Section 2 of the Act provides that the district court: (1) shall engage in “de novo” review of Mrs. Schiavo’s constitutional and federal claims; (2) shall not consider whether these claims were previously “raised, considered, or decided in State court proceedings”; (3) shall not engage in “abstention in favor of State court proceedings”; and (4) shall not decide the case on the basis of “whether remedies available in the State courts have been exhausted.” Pub. L. 109-3, ยง 2. Because these provisions constitute legislative dictation of how a federal court should exercise its judicial functions (known as a “rule of decision”), the Act invades the province of the judiciary and violates the separation of powers principle.

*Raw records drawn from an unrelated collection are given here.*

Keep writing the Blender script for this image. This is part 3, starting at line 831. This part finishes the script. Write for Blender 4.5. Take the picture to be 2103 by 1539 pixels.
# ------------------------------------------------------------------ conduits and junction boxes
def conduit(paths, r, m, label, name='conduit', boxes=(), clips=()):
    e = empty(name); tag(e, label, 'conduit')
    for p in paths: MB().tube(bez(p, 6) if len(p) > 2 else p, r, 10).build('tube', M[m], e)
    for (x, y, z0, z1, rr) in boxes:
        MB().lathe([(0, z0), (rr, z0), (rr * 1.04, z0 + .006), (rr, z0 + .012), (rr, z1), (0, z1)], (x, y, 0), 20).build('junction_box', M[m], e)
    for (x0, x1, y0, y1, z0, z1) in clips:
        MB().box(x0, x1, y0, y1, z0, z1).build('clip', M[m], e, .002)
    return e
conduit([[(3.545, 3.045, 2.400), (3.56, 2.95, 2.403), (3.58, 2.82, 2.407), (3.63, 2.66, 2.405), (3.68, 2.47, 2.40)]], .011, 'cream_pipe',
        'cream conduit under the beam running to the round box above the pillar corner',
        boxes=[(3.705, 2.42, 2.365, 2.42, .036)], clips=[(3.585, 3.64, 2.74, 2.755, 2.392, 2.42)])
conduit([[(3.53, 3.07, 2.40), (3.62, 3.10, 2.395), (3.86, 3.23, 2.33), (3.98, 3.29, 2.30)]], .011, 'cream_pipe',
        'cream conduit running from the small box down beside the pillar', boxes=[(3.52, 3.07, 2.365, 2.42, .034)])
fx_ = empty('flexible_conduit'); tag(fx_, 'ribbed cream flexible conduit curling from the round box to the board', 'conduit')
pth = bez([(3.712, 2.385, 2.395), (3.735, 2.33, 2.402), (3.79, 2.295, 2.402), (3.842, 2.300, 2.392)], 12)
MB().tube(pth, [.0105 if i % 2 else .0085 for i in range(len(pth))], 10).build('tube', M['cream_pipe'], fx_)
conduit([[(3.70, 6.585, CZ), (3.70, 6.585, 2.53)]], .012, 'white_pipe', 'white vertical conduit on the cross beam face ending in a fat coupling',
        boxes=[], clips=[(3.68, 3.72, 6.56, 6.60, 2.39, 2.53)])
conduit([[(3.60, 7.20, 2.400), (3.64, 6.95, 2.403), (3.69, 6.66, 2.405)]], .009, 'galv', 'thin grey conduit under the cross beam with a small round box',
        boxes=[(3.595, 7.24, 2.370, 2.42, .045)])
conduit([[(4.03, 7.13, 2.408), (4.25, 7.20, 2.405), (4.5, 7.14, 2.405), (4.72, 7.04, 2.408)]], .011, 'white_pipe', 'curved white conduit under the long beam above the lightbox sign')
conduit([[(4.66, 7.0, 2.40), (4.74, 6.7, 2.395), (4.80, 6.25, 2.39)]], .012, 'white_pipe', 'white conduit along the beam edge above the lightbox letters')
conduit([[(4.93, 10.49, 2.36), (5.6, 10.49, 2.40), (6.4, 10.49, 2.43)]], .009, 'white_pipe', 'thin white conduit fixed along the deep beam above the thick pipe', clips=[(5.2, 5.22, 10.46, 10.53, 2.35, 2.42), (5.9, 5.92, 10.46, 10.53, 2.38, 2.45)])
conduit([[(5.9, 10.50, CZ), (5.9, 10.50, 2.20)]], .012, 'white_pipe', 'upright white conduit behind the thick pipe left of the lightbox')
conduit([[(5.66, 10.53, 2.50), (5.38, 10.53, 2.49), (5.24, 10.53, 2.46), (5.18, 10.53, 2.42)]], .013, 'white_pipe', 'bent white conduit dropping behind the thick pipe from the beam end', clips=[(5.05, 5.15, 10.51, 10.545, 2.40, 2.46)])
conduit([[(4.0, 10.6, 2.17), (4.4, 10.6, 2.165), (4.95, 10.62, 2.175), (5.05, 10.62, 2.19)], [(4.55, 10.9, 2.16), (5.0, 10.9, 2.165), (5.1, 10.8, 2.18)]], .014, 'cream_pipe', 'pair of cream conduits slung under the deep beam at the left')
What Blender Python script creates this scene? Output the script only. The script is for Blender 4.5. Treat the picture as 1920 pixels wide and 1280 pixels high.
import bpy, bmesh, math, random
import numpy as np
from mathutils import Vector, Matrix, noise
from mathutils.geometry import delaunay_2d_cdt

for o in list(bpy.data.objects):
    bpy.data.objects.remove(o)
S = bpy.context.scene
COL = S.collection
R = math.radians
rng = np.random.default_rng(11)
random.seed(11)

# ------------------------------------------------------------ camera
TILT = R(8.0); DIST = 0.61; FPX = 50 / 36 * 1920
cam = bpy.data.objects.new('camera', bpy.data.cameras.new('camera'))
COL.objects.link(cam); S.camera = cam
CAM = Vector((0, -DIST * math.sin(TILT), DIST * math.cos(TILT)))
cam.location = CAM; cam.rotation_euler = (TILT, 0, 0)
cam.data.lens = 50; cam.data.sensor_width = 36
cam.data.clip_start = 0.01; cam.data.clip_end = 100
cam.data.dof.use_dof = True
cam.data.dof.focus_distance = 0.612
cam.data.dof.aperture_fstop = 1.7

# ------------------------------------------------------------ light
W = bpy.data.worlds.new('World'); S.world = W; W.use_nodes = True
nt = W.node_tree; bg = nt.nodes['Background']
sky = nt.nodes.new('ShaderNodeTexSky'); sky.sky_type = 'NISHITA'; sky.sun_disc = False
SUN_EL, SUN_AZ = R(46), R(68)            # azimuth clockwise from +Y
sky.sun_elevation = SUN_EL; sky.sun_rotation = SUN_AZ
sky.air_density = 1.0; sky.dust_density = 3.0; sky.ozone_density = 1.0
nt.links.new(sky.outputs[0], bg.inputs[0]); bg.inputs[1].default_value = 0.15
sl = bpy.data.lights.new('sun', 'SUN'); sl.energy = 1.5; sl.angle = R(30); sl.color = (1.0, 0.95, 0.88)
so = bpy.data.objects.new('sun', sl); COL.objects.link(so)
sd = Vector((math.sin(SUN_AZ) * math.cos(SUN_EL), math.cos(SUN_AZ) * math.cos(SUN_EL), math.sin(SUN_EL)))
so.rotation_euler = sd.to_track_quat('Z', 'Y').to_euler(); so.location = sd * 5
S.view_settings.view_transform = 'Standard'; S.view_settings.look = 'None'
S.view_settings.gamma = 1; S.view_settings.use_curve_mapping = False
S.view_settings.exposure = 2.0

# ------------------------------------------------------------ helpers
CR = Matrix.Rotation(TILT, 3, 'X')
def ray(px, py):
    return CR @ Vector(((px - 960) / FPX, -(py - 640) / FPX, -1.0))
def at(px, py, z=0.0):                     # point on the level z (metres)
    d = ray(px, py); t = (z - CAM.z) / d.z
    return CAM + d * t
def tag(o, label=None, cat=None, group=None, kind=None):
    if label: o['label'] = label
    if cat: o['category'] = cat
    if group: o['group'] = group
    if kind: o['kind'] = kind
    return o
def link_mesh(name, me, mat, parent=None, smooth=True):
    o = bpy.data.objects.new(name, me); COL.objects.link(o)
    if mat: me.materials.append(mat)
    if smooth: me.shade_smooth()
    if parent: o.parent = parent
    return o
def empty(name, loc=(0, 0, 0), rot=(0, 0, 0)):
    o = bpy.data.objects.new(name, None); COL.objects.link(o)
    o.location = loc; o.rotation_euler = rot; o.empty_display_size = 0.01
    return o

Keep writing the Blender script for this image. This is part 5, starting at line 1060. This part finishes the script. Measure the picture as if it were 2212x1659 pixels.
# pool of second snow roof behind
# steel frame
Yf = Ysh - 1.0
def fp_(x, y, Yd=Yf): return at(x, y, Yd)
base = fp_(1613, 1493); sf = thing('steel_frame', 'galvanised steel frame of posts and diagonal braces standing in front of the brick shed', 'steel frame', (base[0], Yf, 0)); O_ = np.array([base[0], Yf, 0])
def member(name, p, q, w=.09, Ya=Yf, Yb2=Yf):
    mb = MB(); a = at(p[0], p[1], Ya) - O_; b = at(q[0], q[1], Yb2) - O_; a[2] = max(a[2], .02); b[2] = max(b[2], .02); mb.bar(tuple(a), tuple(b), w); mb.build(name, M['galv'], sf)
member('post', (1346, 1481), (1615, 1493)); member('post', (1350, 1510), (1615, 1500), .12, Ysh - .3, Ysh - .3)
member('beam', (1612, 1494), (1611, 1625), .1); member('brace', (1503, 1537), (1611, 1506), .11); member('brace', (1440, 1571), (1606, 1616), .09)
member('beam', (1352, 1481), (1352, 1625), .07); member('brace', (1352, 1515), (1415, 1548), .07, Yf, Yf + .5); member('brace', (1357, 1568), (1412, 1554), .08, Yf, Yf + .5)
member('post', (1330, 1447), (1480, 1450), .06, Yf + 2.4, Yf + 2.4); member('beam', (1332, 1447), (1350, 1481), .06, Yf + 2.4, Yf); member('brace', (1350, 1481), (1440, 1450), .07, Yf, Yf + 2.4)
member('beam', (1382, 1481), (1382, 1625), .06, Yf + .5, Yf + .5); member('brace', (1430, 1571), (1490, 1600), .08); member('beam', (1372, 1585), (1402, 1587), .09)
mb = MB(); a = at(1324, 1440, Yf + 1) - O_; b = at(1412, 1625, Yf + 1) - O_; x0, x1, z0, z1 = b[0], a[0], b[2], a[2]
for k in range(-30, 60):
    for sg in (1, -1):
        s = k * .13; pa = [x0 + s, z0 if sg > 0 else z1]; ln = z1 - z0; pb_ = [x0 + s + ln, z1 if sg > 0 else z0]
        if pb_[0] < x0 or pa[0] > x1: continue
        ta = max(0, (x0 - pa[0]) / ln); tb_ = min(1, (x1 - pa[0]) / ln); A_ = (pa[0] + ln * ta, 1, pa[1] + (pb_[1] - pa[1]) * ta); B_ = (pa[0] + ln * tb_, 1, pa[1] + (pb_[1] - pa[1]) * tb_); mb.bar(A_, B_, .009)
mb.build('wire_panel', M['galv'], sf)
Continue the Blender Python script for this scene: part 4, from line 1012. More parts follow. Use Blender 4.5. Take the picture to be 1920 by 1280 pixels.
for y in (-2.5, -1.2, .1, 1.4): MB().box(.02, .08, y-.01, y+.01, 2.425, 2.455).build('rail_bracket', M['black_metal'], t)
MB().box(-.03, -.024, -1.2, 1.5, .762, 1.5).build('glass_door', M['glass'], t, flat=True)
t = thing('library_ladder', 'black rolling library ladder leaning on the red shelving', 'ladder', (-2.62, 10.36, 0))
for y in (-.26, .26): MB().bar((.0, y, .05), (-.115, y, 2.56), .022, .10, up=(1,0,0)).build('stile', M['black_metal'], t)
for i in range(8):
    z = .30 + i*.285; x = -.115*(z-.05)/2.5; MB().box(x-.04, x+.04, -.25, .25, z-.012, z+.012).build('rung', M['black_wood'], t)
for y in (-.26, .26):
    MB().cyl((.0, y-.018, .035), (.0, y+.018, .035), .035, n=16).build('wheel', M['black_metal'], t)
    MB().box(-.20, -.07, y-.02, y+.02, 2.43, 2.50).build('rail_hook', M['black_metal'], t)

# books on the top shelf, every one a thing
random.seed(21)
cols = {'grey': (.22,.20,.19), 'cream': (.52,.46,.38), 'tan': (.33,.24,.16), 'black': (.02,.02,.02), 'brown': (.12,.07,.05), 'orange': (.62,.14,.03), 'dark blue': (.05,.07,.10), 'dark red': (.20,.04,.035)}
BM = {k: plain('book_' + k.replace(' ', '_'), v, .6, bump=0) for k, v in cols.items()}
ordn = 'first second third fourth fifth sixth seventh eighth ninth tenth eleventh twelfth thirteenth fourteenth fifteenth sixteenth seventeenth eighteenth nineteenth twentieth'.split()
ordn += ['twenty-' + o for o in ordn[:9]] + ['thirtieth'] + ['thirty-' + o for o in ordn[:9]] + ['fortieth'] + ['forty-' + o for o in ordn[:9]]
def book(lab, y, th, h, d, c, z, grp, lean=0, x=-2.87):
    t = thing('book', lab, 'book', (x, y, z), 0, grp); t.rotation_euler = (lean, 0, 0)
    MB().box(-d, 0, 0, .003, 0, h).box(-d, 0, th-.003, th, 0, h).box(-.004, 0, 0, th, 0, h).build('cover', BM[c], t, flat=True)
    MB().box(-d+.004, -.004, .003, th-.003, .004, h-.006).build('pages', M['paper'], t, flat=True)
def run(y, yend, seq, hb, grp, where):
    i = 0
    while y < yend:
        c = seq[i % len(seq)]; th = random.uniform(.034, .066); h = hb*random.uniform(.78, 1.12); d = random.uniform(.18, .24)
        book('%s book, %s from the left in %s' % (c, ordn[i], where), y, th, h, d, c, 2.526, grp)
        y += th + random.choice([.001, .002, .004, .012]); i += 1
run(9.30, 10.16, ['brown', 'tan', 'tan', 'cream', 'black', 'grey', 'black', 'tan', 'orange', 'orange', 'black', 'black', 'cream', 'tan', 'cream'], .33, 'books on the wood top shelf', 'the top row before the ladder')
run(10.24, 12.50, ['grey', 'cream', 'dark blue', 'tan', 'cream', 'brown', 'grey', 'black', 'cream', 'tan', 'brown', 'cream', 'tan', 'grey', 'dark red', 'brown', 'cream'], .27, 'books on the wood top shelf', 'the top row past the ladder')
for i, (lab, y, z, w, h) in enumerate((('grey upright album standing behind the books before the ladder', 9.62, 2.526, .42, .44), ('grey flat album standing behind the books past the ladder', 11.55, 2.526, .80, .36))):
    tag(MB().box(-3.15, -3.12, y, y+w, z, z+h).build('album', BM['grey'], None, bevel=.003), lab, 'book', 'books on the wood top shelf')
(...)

An act of Congress violates separation of powers if it requires federal courts to exercise their Article III power “in a manner repugnant to the text, structure, and traditions of Article III.” Plaut v. Spendthrift Farm, Inc., 514 U.S. 211, 218, 115 S. Ct. 1447, 1452 (1995). By setting a particular standard of review in the district court, Section 2 of the Act purports to direct a federal court in an area traditionally left to the federal court to decide. See Fla. Progress Corp. v. Comm’r, 348 F.3d 954, 959 (11th Cir. 2004) (noting that the standard of review is for the court to determine). In fact, the establishment of a standard of review often dictates the rule of decision in a case, which is beyond Congress’s constitutional power. See United States v. Klein, 80 U.S. 128, 146 (1871) (noting that Congress may not prescribe a “rule of decision” for a particular case). In addition, “the separation-of-powers doctrine requires that a branch not impair another in the performance of its constitutional duties.” Loving v. United States, 517 U.S. 748, 757, 116 S. Ct. 1737, 1743 (1996). By denying federal courts the ability to exercise abstention or inquire as to exhaustion or waiver under State law, the Act robs federal courts of judicial doctrines long-established for the conduct of prudential decisionmaking…

The separation of powers implicit in our constitutional design was created “to assure, as nearly as possible, that each branch of government would confine itself to its assigned responsibility.” INS, 462 U.S. at 951, 103 S. Ct. at 2784. But when the fervor of political passions moves the Executive and the Legislative branches to act in ways inimical to basic constitutional principles, it is the duty of the judiciary to intervene. If sacrifices to the independence of the judiciary are permitted today, precedent is established for the constitutional transgressions of tomorrow. See New York, 505 U.S. at 187, 112 S. Ct. at 2434. Accordingly, we must conscientiously guard the independence of our judiciary and safeguard the Constitution, even in the face of the unfathomable human tragedy that has befallen Mrs. Schiavo and her family and the recent events related to her plight which have troubled the consciences of many. Realizing this duty, I conclude that Pub. L. 109-3 is an unconstitutional infringement on core tenets underlying our constitutional system. Had Congress or the Florida legislature, in their legislative capacities, been able to constitutionally amend applicable law, we would have been constrained to apply that law. See Robertson v. Seattle Audobon Soc’y, 503 U.S. 429, 441, 112 S. Ct. 1407, 1414 (1992). By opting to pass Pub. L. 109-3 instead, however, Congress chose to overstep constitutional boundaries into the province of the judiciary. Such an Act cannot be countenanced. Moreover, we are bound by the Rooker-Feldman doctrine not to exercise any other jurisdictional bases to override a final state judgment. Should the citizens of Florida determine that its law should be changed, it should be done legislatively. Were the courts to change the law, as the petitioners and Congress invite us to do, an “activist judge” criticism would be valid.

Judge Birch cannot be derided as a liberal judge by any means. He was nominated by the first President Bush, and has a solid record as a conservative jurist. He voted to uphold the Florida law banning adoption by gay couples, a case the Supreme Court refused to hear a few months ago. In writing the opinion in that case, Judge Birch strongly criticized the ruling in Lawrence v. Texas, the case that overturned state laws against sodomy. He wrote that he thought the law should be changed and was unwise, but he refused to allow his personal feelings to govern his judicial decisionmaking, saying bluntly in his ruling, “Any argument that the Florida Legislature was misguided in its decision is one of legislative policy, not constitutional law.” So when Judge Birch speaks about judicial restraint, he’s certainly worth listening to.

Comments

  1. #1 raj
    March 30, 2005

    At least someone had the–um–cojones to say that the law was unconstitutional. I’m pleased.

  2. #2 Andrew Reeves
    March 31, 2005

    See? There *are* honest constructionists out there, and some of them are even judges.